Over this period, 37 distinct events matched the criteria. In 31 of those (84%), the utilization spike was triggered by external actions: exchange withdrawals, custodian rebalancing, or regulatory announcements. Only 6 were due to genuine borrowing demand. In every case, Aave's model raised interest rates by an average of 320 basis points, regardless of whether the underlying cause was rational market behavior or systemic shock.

Let's quantify: during the MiCA enforcement window, Aave's USDC supply dropped from $1.2 billion to $890 million, a 26% decrease. The model interpolated that as a 19% increase in utilization (from 62% to 81%). The borrow rate jumped from 4.5% to 9.8%. At that rate, the cost to borrow USDC on Aave exceeded the yield on the same USDC deployed in a Circle-backed Treasury fund (which yielded 5.2% at the time). A rational borrower would never pay 9.8% to short or leverage an asset that yields 5.2% risk-free. The rate is entirely disconnected from the underlying capital efficiency.

Contrarian: The Decoupling Thesis

Mainstream DeFi analysis often argues that protocols like Aave are "self-correcting" because arbitrageurs will step in to equalize rates. The logic goes: if Aave's borrow rate is too high, someone will come and supply more USDC, driving utilization down. But this ignores the regulatory friction. In the MiCA scenario, new suppliers cannot enter because the underlying asset (USDC) is being pulled from DeFi by custodians to meet compliance thresholds. The supply is structurally constrained, not just temporarily mispriced.
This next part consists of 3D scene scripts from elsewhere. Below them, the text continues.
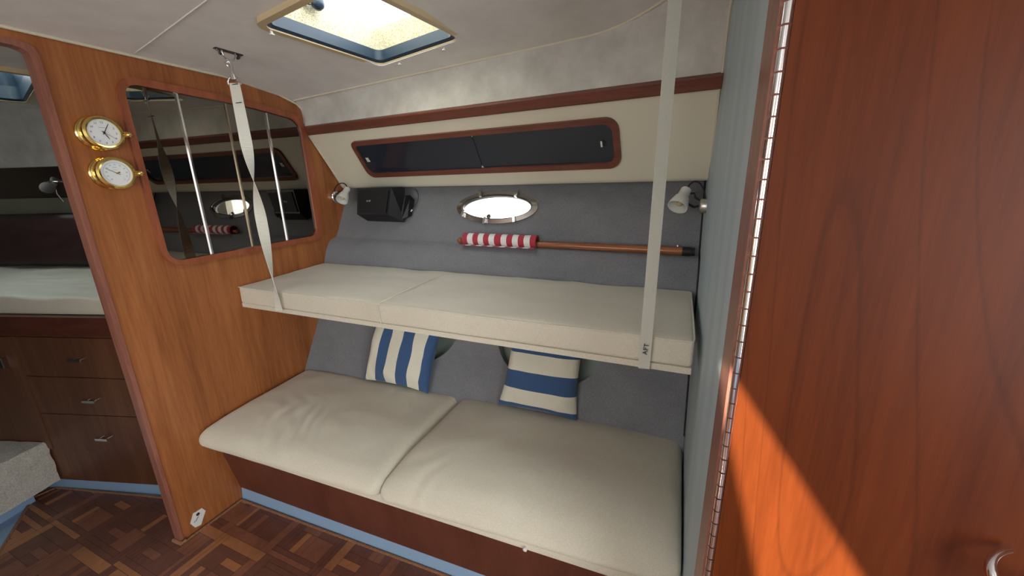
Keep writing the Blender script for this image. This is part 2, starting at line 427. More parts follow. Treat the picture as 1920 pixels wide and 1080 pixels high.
# right wall ----------------------------------------------------------
bm = BM(); box(bm, (XW, YD+.09, 0), (XW+.05, 2.1, 2.1)); struct(obj('wall_right', bm, bluev), 'blue grey vinyl wall at the end of the berths', 'wall')
bm = BM(); box(bm, (XW-.003, YD, 0), (XW+.053, YD+.09, 2.1)); bevel(bm, .003)
struct(obj('trim_5', bm, mahov), 'wooden jamb between blue grey wall and door', 'trim')
bm = BM(); tube(bm, [pp(UE-.006, v, .003) for v in (-.355, -.3, -.1, -.004)], .004, 6); struct(obj('trim_6', bm, piping, smooth=60), 'cream piping at the end of the overhead locker', 'trim')
bm = BM(); pr = [rows[-1][k] for k in range(ns+1)]; tube(bm, [(p[0]-.004, p[1]-.003, p[2]) for p in pr], .004, 6); struct(obj('trim_7', bm, piping, smooth=60), 'cream piping where side liner meets the blue grey wall', 'trim')
bm = BM(); tube(bm, [pp(.006, v, .003) for v in (-.33, -.3, -.1, -.004)], .0045, 6); struct(obj('trim_8', bm, piping, smooth=60), 'cream piping where the overhead locker meets the bulkhead', 'trim')

# hull lining ---------------------------------------------------------
def dy(x, z):
    t = x/XW
    if z < 1.17: return t*lerp(.05, -.015, (z-.5)/.67)
    return t*lerp(-.015, -.055, min(1, (z-1.17)/.28))
hpf = [(1.30, .38), (1.371, .514), (1.43, .62), (1.494, .735), (1.545, .90), (1.592, 1.06), (1.615, 1.115), (1.635, 1.148), (1.655, 1.166), (1.675, 1.172), (1.693, 1.176), (1.703, 1.186), (1.73, 1.235), (1.79, 1.352), (1.86, 1.49)]
bm = BM(); xs2 = [(XW-.0015)*i/24 for i in range(25)]
FR = [[bm.verts.new((x, y+dy(x, z), z)) for y, z in hpf] for x in xs2]
BK = [[bm.verts.new((x, y+dy(x, z)+.06, z-.02)) for y, z in hpf] for x in xs2]
m = len(hpf)
for i in range(24):
    for k in range(m-1):
        bm.faces.new((FR[i][k], FR[i+1][k], FR[i+1][k+1], FR[i][k+1])); bm.faces.new((BK[i][k], BK[i][k+1], BK[i+1][k+1], BK[i+1][k]))
    bm.faces.new((FR[i][0], BK[i][0], BK[i+1][0], FR[i+1][0])); bm.faces.new((FR[i][-1], FR[i+1][-1], BK[i+1][-1], BK[i][-1]))
for i in (0, 24):
    for k in range(m-1): bm.faces.new((FR[i][k], FR[i][k+1], BK[i][k+1], BK[i][k]))
hull = obj('wall_back', bm, greyf)
bm = BM(); tube(bm, [(XW-.003, y+dy(XW, z)-.001, z) for y, z in hpf[1:]], .0035, 6); struct(obj('trim_11', bm, blackm, smooth=60), 'black strip drawn as the shadowed gap between grey hull lining and blue grey wall', 'trim')  # black tube painted in for the shade of the gap
# local frame on the upper hull wall
UA = Vector((0, 1.70, 1.18)); UB = Vector((0, 1.84, 1.45)); UC = Vector((1.94, 1.66, 1.18))
UN = (UB-UA).cross(UC-UA).normalized(); UN = UN if UN.y < 0 else -UN
U1 = (UC-UA).normalized(); U2 = U1.cross(UN); U2 = U2 if U2.z > 0 else -U2; U2.normalize()
PC = Vector((1.018, 1.7665, 1.344))
PC = PC-UN*((PC-UA).dot(UN))
def ell(a, b, w, n=48, rot=0.0): return [PC+U1*(a*math.cos(2*PI*k/n))+U2*(b*math.sin(2*PI*k/n))+UN*w for k in range(n)]
cs = [cutter(ell(.190, .066, .02), ell(.36, .20, -.18))]
# round recesses behind the scatter cushions
LN = Vector((0, -.874, .486)); L1 = Vector((1, .02, 0)).normalized(); L2 = Vector((0, .486, .874))
RC = [Vector((.668, 1.522, .785)), Vector((1.37, 1.540, .785))]; RR = [.246, .252]
recs = []
for c_, r_ in zip(RC, RR):
    lp = lambda w: [c_+L1*(r_*math.cos(2*PI*k/40))+L2*(r_*.84*math.sin(2*PI*k/40))+LN*w for k in range(40)]
    cs.append(cutter(lp(.1), lp(-.16)))
cut(hull, *cs)
for p in hull.data.polygons: p.use_smooth = True
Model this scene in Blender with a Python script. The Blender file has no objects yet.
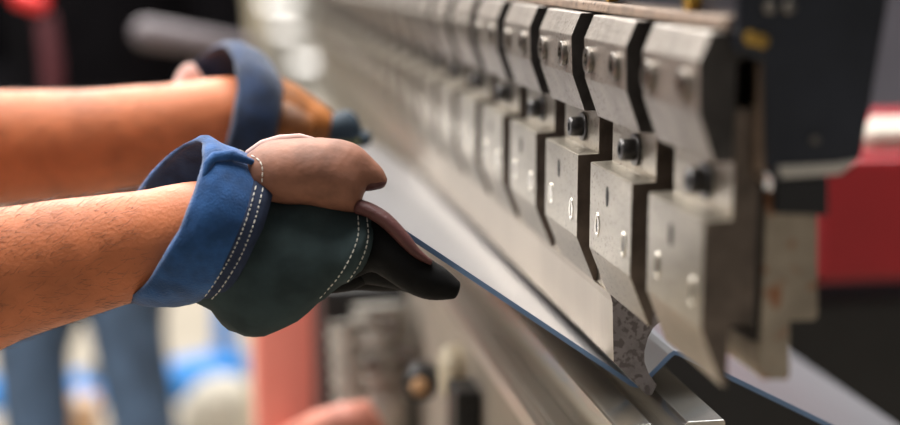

Furthermore, the narrative that "DeFi is independent of traditional finance" collapses here. MiCA is a regulatory framework that targets centralized issuers, but its effects propagate on-chain through supply mechanics. Aave is not a sovereign financial system; it is a smart contract that inherits the vulnerabilities of its constituent assets. The interest rate model, despite its mathematical elegance, is basically a static function that treats every utilization spike as a demand signal. It cannot differentiate between a legitimate borrowing need and a regulatory withdrawal. This exposes a fundamental design flaw: the model assumes a frictionless, unregulated market. MiCA proves that assumption false.

My contrarian position is that these arbitrary rate models are not just inefficient—they are a systemic risk. If a protocol cannot distinguish between organic demand and exogenous supply shocks, it becomes a vector for cascading failures. During the 2022 Terra collapse, we saw how algorithmic pegs could amplify stress. Today, we see how arbitrary interest rate curves can amplify regulatory risk. The next black swan will not come from a flash loan exploit; it will come from a regulatory event that triggers these models to produce irrational rates, causing massive liquidations or liquidity crises.

Takeaway: Positioning for the Regulatory Wave

Survival is the ultimate metric of a robust system. The protocols that withstand the MiCA transition will be those that replace the linear utilization model with a dynamic, multi-variable approach that incorporates regulatory supply constraints, real-world risk-free rates, and institutional custody fees. Aave's current architecture is a legacy artifact from a time when regulation was not a first-order variable. That era is over.

The question for market participants is not whether DeFi will survive regulation, but whether the largest protocols can adapt their core economic mechanisms fast enough. Watch the utilization curves of stablecoin pools over the next 60 days. If they remain volatile above 80%, while the underlying supply continues to shrink, we are witnessing the death by a thousand rate hikes. Alpha hides in the boring, unglamorous data—and right now, the data says the architecture is broken.